Every NBA owner has a few black marks on their reputations. For Minnesota Timberwolves owner Glen Taylor, those include agreeing to pay Joe Smith under the table, lording over a franchise that managed just two playoff series wins with Kevin Garnett in his prime, hitting a dismal run of form thereafter, not having particularly kind words for Garnett and others following their departures, and, depending on whom you ask, hiring the erratic David Kahn as general manager.

All things considered, though, Taylor has a relatively good reputation compared to other owners (which says something about those owners), currently serving as chairman of the league's Board of Governors and generally not doing anything especially embarrassing in public. There's a sense that Taylor, a former state senator, conceives of a sports team as part of the fabric of the community rather than a mere business venture.

As reported by Jon Krawczynski of the Associated Press, Taylor is now looking for, in his words, a successor. Except, in keeping with his approach, he's not looking for the highest bidder or a regular change in ownership:

Taylor told The Associated Press on Friday that he is looking to add a minority partner who could buy a part of the team that includes an option to buy Taylor out after observing the day-to-day operations of running a professional sports team.

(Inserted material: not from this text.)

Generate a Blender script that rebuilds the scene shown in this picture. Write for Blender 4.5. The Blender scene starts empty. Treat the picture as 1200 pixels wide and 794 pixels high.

Taylor said he has yet to speak to any specific candidates, but made it clear that one of the biggest priorities for him will be a commitment to keeping the Timberwolves in Minnesota.

"I could find somebody to buy the team. That's not my problem," Taylor said at his office at Taylor Corp., a privately held printing and marketing giant. "I have to find someone that's committed to here. It's always best if it would be a Minnesotan. I'm telling you I don't know that's the way it's going to work out. I haven't had a lot of Minnesotans step up." [...]

Bringing someone in would help solidify the franchise. The 71-year-old Taylor has had a few health issues in the past. He said he's feeling strong and healthy these days, but thinks "it's in the best interest of Minnesota" to have a plan in place.

"If something would happen to me in the sense of illness or if I die, then something's in place," Taylor said. "I have let that be known and I'm going to talk to some people about that."

Taylor is making a responsible move in bringing in a successor to observe his role, and he deserves credit for not selling out the interests of Minnesota's fans and selling to someone who might move the team at first opportunity. After the shenanigans in Seattle, it's a legitimate concern for any small-market franchise. Taylor believes he owes the city, and he's acting accordingly.

But a responsible sale is still a sale, and discussing the next owner in terms of succession seems fairly euphemistic given the vagaries of any transfer of ownership. Taylor's idea seems to be to bring in a new owner who can learn some sort of "Timberwolves Way" and run the team in a way that Taylor would approve of. But this successor will enter this agreement with the assumption that he'll eventually be the primary owner, and that will necessarily involve a set of desires and dreams that Taylor cannot control. For all we know, the period of observation will convince the owner that he doesn't want to run a team in the same manner as Taylor, or perhaps soon after the official change in ownership he'll decide that he's not quite as committed to Minnesota as his predecessor. Those are worst-case scenarios for the Twin Cities, but they're still possible.

The problem with Taylor's plan isn't the plan itself, but that any change in ownership is fraught with unforeseen circumstances and potential pitfalls. New bosses have different priorities that no one can possibly predict years before they take power. Taylor can try to sell this idea as a safe bet, but there's no such thing when it comes to selling a sports franchise. In this case, the uncomfortable transition will just be delayed a few years.